EXERCISE DETAILS - Extract the listing in its entirety, keeping each line identical to the original.

GIVEN INFORMATION -

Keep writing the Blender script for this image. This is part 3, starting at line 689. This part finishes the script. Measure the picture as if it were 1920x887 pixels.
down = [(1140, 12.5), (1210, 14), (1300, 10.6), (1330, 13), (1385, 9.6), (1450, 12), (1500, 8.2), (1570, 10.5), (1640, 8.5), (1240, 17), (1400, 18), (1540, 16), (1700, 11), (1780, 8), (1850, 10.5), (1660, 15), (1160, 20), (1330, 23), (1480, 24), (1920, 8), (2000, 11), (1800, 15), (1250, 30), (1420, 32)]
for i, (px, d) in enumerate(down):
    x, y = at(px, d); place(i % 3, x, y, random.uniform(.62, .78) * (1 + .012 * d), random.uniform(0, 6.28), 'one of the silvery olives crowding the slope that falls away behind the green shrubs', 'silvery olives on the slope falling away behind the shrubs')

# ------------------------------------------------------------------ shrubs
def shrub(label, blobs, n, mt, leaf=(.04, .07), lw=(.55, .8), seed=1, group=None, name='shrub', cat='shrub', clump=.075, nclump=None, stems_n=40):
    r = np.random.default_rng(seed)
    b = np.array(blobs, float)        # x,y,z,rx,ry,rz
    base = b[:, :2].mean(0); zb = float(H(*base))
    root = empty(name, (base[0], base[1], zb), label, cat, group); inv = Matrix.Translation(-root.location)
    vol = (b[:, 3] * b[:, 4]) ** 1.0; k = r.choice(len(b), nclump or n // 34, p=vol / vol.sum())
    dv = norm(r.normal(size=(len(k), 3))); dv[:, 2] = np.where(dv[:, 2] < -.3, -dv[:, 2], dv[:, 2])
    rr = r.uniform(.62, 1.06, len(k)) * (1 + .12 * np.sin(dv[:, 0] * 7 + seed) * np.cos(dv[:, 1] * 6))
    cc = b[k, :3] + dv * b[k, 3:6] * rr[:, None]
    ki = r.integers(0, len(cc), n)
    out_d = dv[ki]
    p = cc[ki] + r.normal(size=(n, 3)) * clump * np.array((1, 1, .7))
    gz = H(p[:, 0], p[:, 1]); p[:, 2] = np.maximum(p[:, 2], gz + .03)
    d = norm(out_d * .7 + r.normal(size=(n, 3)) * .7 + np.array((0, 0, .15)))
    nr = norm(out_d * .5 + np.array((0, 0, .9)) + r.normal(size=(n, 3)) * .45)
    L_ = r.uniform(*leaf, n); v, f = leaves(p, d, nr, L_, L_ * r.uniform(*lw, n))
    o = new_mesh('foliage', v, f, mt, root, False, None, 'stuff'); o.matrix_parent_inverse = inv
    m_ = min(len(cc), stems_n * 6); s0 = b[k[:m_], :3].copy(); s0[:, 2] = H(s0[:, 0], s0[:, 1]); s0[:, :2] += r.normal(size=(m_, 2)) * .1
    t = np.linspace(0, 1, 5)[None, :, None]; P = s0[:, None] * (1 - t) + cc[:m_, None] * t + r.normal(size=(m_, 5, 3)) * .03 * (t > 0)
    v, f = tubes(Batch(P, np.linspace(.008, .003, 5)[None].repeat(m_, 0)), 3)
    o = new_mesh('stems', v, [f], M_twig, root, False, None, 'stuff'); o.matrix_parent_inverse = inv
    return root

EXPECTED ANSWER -
Keep writing the Blender script for this image. This is part 3, starting at line 689. This part finishes the script. Measure the picture as if it were 1920x887 pixels.
down = [(1140, 12.5), (1210, 14), (1300, 10.6), (1330, 13), (1385, 9.6), (1450, 12), (1500, 8.2), (1570, 10.5), (1640, 8.5), (1240, 17), (1400, 18), (1540, 16), (1700, 11), (1780, 8), (1850, 10.5), (1660, 15), (1160, 20), (1330, 23), (1480, 24), (1920, 8), (2000, 11), (1800, 15), (1250, 30), (1420, 32)]
for i, (px, d) in enumerate(down):
    x, y = at(px, d); place(i % 3, x, y, random.uniform(.62, .78) * (1 + .012 * d), random.uniform(0, 6.28), 'one of the silvery olives crowding the slope that falls away behind the green shrubs', 'silvery olives on the slope falling away behind the shrubs')

# ------------------------------------------------------------------ shrubs
def shrub(label, blobs, n, mt, leaf=(.04, .07), lw=(.55, .8), seed=1, group=None, name='shrub', cat='shrub', clump=.075, nclump=None, stems_n=40):
    r = np.random.default_rng(seed)
    b = np.array(blobs, float)        # x,y,z,rx,ry,rz
    base = b[:, :2].mean(0); zb = float(H(*base))
    root = empty(name, (base[0], base[1], zb), label, cat, group); inv = Matrix.Translation(-root.location)
    vol = (b[:, 3] * b[:, 4]) ** 1.0; k = r.choice(len(b), nclump or n // 34, p=vol / vol.sum())
    dv = norm(r.normal(size=(len(k), 3))); dv[:, 2] = np.where(dv[:, 2] < -.3, -dv[:, 2], dv[:, 2])
    rr = r.uniform(.62, 1.06, len(k)) * (1 + .12 * np.sin(dv[:, 0] * 7 + seed) * np.cos(dv[:, 1] * 6))
    cc = b[k, :3] + dv * b[k, 3:6] * rr[:, None]
    ki = r.integers(0, len(cc), n)
    out_d = dv[ki]
    p = cc[ki] + r.normal(size=(n, 3)) * clump * np.array((1, 1, .7))
    gz = H(p[:, 0], p[:, 1]); p[:, 2] = np.maximum(p[:, 2], gz + .03)
    d = norm(out_d * .7 + r.normal(size=(n, 3)) * .7 + np.array((0, 0, .15)))
    nr = norm(out_d * .5 + np.array((0, 0, .9)) + r.normal(size=(n, 3)) * .45)
    L_ = r.uniform(*leaf, n); v, f = leaves(p, d, nr, L_, L_ * r.uniform(*lw, n))
    o = new_mesh('foliage', v, f, mt, root, False, None, 'stuff'); o.matrix_parent_inverse = inv
    m_ = min(len(cc), stems_n * 6); s0 = b[k[:m_], :3].copy(); s0[:, 2] = H(s0[:, 0], s0[:, 1]); s0[:, :2] += r.normal(size=(m_, 2)) * .1
    t = np.linspace(0, 1, 5)[None, :, None]; P = s0[:, None] * (1 - t) + cc[:m_, None] * t + r.normal(size=(m_, 5, 3)) * .03 * (t > 0)
    v, f = tubes(Batch(P, np.linspace(.008, .003, 5)[None].repeat(m_, 0)), 3)
    o = new_mesh('stems', v, [f], M_twig, root, False, None, 'stuff'); o.matrix_parent_inverse = inv
    return root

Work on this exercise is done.